Liverpool’s Black community was fundamentally different from Black communities in other cities in the 1970s because of the city's unique history. There were far more Africans than West Indians, more long-term citizens than recent immigrants, the highest proportion of inter-racial marriages and people of mixed race in the nation, and a far more vivid collective memory of imperialism in West Africa than in any other city. One important difference is the far greater salience of African cultural patterns, revealed in African family names, the largest concentration of African clubs in the nation, and the emergence of African-inspired organizations like Delado African Drum and Dance company, the Steve Biko Housing Association, and Amadudu women’s refuge.

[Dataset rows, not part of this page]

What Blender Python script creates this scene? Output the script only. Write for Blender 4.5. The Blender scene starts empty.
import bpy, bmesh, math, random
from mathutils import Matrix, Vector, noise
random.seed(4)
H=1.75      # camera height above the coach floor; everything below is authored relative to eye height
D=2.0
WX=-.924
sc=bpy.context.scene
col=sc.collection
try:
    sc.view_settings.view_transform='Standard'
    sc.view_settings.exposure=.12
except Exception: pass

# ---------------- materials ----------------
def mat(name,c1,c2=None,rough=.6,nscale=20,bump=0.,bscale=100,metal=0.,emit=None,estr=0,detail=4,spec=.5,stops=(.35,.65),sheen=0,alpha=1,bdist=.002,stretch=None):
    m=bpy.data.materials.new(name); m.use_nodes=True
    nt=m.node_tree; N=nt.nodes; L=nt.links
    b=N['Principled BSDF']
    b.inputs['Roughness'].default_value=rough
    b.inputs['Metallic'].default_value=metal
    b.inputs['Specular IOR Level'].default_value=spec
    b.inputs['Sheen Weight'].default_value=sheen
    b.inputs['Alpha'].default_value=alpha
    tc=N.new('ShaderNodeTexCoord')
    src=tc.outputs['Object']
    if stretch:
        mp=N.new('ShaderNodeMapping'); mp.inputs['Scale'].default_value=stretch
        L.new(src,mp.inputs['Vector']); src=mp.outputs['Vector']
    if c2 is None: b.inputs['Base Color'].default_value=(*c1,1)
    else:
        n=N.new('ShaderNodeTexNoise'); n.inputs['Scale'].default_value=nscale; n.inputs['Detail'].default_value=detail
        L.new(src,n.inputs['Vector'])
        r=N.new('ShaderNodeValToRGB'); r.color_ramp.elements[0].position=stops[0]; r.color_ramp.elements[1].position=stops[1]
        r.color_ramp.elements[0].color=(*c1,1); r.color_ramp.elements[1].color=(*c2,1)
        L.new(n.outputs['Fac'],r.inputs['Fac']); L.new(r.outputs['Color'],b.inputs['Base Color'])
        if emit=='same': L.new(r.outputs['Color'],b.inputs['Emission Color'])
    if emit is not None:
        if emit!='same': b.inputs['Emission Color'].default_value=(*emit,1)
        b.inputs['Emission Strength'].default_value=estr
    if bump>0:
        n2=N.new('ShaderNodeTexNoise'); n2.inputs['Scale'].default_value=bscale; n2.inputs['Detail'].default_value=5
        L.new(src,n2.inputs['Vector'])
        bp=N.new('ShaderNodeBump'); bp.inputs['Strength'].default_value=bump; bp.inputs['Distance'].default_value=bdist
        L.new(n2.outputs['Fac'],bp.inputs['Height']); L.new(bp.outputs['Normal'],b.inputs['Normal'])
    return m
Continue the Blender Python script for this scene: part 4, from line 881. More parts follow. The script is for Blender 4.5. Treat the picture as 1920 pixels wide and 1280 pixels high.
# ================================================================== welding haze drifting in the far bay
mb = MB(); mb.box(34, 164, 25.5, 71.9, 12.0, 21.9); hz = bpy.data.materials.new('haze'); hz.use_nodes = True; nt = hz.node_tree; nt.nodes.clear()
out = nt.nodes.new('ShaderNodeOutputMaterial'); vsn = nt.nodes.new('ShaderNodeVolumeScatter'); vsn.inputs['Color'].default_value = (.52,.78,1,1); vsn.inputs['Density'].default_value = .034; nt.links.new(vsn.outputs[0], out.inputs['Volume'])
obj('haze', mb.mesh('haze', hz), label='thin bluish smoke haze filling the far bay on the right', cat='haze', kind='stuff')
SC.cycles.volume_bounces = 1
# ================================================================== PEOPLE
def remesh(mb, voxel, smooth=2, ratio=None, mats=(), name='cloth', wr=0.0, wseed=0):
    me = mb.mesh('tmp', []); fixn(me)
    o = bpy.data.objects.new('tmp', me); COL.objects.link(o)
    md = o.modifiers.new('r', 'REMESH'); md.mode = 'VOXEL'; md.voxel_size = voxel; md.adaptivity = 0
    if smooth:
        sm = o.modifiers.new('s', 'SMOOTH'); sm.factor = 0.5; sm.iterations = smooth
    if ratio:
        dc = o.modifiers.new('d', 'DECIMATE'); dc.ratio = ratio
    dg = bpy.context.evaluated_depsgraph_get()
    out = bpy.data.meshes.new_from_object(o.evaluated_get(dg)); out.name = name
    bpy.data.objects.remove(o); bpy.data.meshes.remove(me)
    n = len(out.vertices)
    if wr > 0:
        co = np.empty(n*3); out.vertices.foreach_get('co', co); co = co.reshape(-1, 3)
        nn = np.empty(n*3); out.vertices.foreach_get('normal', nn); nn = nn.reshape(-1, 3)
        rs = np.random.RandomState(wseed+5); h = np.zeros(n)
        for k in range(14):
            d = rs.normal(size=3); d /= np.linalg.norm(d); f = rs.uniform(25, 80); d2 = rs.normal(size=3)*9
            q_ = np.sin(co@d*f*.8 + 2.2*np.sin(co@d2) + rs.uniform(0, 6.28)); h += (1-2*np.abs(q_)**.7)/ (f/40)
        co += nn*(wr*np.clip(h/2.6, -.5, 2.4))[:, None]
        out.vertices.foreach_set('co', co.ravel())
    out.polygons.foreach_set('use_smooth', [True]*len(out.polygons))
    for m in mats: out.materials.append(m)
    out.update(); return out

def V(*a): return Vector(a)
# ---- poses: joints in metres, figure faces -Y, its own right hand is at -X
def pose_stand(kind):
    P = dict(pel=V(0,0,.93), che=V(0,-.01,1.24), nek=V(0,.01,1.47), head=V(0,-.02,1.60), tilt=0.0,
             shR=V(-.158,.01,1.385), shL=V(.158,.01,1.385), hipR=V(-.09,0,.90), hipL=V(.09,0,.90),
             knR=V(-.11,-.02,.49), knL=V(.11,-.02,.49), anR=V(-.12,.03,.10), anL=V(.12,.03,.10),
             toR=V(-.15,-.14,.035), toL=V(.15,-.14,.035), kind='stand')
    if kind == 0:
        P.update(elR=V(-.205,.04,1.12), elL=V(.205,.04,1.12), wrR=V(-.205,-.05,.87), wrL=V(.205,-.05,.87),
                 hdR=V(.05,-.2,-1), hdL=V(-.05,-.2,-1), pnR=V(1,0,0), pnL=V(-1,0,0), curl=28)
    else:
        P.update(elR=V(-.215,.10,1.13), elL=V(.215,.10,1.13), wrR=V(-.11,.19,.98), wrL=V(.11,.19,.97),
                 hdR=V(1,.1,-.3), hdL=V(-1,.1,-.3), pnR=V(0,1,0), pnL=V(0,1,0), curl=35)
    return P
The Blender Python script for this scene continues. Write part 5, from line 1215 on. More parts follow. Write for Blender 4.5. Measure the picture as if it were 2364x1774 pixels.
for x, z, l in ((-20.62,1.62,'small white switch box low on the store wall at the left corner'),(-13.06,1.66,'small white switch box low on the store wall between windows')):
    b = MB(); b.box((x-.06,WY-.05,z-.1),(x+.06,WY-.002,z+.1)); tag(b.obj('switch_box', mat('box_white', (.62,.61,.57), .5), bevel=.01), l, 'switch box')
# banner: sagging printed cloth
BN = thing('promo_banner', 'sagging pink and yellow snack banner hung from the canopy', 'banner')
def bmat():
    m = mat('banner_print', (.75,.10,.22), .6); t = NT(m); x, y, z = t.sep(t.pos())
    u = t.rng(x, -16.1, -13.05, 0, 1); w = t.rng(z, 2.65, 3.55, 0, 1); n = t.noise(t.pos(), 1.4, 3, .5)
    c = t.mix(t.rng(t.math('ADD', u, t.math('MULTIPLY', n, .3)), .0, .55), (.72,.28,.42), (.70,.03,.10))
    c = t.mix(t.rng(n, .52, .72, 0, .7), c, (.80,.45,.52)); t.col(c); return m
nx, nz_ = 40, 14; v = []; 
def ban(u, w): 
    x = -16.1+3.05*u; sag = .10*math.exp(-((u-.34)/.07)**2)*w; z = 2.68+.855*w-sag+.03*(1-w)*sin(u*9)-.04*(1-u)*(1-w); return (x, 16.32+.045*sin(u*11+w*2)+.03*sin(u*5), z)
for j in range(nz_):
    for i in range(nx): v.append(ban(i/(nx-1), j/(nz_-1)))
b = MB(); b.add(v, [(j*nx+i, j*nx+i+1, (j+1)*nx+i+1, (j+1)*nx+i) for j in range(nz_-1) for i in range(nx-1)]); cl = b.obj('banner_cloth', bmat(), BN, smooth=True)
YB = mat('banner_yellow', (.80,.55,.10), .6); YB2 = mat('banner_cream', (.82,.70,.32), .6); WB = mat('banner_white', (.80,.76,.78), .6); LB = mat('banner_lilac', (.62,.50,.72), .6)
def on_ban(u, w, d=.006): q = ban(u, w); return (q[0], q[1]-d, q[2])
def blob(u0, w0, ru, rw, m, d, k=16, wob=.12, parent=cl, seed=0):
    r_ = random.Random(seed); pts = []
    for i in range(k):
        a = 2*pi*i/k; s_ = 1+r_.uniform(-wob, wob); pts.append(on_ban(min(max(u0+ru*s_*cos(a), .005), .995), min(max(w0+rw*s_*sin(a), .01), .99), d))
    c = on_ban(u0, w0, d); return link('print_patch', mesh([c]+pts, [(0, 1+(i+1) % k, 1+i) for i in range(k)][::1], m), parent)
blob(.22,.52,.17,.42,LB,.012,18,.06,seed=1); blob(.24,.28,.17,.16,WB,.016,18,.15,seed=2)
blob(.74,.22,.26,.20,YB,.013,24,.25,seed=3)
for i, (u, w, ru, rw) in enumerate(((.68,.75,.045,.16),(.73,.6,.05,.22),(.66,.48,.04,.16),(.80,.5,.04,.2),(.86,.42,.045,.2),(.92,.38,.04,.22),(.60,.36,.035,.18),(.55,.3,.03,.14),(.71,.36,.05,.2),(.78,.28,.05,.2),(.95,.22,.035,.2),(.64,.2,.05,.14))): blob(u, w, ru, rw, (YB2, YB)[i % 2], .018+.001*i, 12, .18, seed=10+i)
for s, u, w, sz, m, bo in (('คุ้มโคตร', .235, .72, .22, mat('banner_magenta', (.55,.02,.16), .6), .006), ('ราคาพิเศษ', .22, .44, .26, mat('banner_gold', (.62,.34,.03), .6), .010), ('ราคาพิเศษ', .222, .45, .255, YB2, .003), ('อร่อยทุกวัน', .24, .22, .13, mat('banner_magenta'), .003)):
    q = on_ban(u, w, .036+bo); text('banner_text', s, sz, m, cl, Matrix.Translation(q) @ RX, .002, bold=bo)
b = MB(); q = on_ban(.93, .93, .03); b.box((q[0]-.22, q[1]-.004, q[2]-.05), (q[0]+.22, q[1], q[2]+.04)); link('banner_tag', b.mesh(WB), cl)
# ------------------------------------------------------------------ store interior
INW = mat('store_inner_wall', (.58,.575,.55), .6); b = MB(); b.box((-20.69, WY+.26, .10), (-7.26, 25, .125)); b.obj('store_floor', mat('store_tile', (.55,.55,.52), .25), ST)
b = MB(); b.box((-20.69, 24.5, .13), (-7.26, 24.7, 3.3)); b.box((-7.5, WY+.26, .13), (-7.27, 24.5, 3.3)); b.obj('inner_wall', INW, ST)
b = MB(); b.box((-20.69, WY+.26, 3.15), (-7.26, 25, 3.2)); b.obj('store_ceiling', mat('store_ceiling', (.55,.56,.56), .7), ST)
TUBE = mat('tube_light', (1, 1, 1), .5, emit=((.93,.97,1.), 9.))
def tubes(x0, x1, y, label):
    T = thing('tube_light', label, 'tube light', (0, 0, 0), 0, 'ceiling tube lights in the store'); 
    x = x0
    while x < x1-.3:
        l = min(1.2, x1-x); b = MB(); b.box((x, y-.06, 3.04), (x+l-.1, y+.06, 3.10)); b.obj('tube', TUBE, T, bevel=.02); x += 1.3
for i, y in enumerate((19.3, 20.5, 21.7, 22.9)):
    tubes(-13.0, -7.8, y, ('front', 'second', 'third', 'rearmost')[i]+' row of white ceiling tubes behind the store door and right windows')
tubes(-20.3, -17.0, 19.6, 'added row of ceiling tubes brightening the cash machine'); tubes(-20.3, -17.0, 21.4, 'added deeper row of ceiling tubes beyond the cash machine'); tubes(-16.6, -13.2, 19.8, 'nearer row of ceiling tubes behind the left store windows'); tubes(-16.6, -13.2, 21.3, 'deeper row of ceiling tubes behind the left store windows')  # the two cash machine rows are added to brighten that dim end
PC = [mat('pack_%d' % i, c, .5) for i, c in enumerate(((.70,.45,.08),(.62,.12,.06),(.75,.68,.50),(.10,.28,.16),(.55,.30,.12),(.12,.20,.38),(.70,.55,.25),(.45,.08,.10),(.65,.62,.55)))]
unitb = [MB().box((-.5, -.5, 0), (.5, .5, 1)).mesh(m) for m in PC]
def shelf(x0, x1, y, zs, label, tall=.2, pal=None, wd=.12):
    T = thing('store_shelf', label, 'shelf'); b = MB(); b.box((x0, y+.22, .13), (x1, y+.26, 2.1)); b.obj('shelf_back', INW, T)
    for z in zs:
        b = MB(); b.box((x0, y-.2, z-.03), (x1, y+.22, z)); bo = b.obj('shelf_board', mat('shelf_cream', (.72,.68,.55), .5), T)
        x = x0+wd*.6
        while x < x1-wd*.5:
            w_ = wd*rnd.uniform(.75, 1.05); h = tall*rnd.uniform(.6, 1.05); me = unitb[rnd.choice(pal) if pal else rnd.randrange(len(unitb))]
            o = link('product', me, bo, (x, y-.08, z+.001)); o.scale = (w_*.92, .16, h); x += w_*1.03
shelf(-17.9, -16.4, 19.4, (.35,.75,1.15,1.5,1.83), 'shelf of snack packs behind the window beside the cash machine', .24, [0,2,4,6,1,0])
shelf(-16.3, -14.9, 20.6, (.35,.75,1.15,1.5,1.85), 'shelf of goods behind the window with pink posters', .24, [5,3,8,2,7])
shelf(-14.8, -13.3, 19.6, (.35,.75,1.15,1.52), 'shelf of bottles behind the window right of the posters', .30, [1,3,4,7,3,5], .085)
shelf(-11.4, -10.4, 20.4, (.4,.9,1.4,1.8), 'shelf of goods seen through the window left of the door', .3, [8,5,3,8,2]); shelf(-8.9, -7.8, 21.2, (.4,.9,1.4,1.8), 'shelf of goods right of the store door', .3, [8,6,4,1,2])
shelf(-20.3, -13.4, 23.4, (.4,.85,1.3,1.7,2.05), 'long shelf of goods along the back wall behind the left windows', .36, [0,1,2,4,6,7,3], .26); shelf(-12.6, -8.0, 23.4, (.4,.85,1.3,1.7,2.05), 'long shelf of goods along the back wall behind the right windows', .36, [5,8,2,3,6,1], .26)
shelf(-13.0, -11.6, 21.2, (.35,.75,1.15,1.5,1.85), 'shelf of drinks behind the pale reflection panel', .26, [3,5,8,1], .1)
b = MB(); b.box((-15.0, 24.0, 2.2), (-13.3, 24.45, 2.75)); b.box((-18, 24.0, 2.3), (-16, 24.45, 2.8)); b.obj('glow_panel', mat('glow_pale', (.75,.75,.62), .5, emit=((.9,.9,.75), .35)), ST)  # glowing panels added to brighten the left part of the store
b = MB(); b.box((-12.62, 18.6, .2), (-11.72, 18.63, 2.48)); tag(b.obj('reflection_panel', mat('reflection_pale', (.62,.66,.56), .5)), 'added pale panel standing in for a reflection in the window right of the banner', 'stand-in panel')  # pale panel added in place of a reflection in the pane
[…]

Black Liverpool closely examines the role of gender ideologies, institutional practices and the experiences of Black women, alongside music and nightlife, social and political ideologies, Black Studies courses, language and dialect, and personal fashion, dress and hairstyles. The religious and secular aspects of Rastafarian beliefs and practices are also foregrounded. Drawing on more than seventy first-hand interviews with Black community residents, workers, activists and celebrities, as well as private and public organizational documents and newspapers, this illuminating book is essential reading for anyone interested in Black culture and the history of Liverpool.

Stephen Small, PhD. is a Professor of the Graduate School, University of California, Berkeley, where he has taught for thirty years. He was born and raised in Liverpool.